As far as liberal financiers go, you don’t get much more powerful than S. Donald Sussman.
Since 1989, the hedge-fund billionaire has pumped millions into the coffers of Democratic politicians and their political pet projects. Sussman sits on the board of the Center for American Progress, the Democracy Alliance and the dovish Israel Policy Forum, and he’s been one of the top contributors to left-leaning 527 organizations during the 2010 election cycle.But while Sussman has long kept a behind-the-scenes profile, a recent ethics controversy in Maine has flung him into the center of a complicated dispute over state residency, tax dodging and congressional ethics – the implications of which extend all the way from the rocky coast of southern Maine to the offshore tax haven of the U.S. Virgin Islands.

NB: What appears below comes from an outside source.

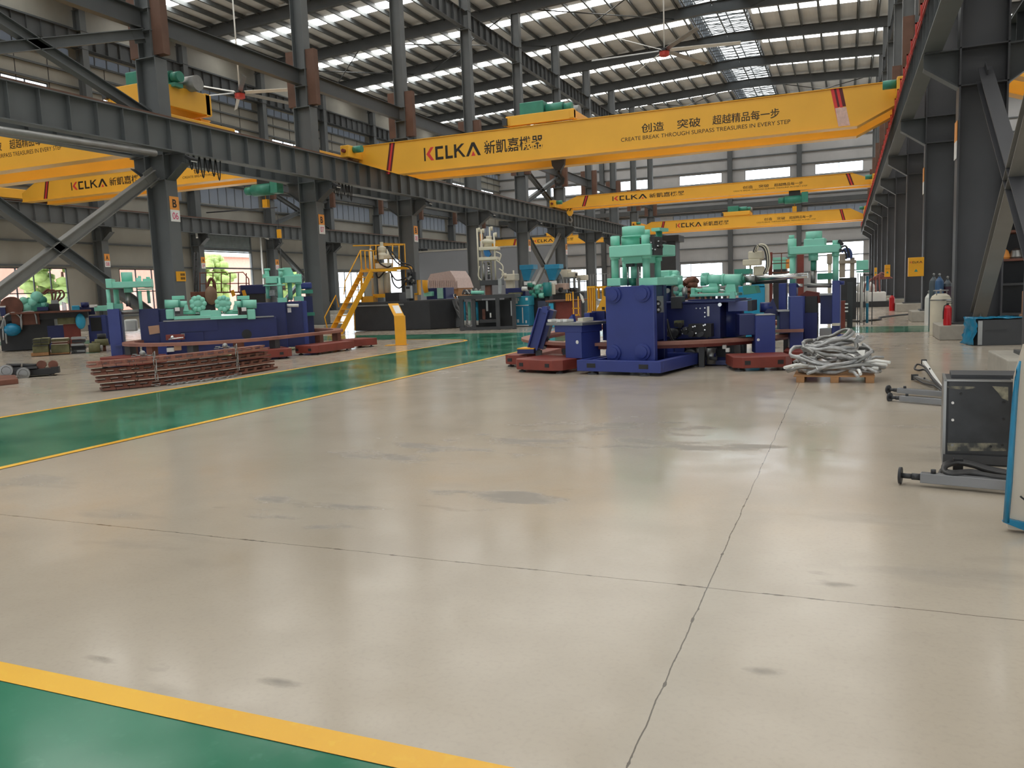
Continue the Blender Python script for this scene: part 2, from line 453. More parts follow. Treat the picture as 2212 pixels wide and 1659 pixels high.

According to Sussman’s fiancée, Rep Chellie Pingree (D-ME), the philanthropist lives with her and has been a resident of Maine since 2009. But financial records and other documents indicate that Sussman has claimed full-time residency and extensive tax breaks in the U.S. Virgin Islands for years – and may be continuing to claim them.
Progressive organizations and Democratic leaders – including ones who have taken significant financial contributions from Sussman – have long vilified offshore tax havens, pointing to them as evidence of corporate greed gone wild. Rep. Pingree has been an outspoken critic of this type of tax evasion, and made it one of the cornerstones of her unsuccessful 2002 senate bid against Sen. Susan Collins (R-ME).
C'mon, taxes are for the little people.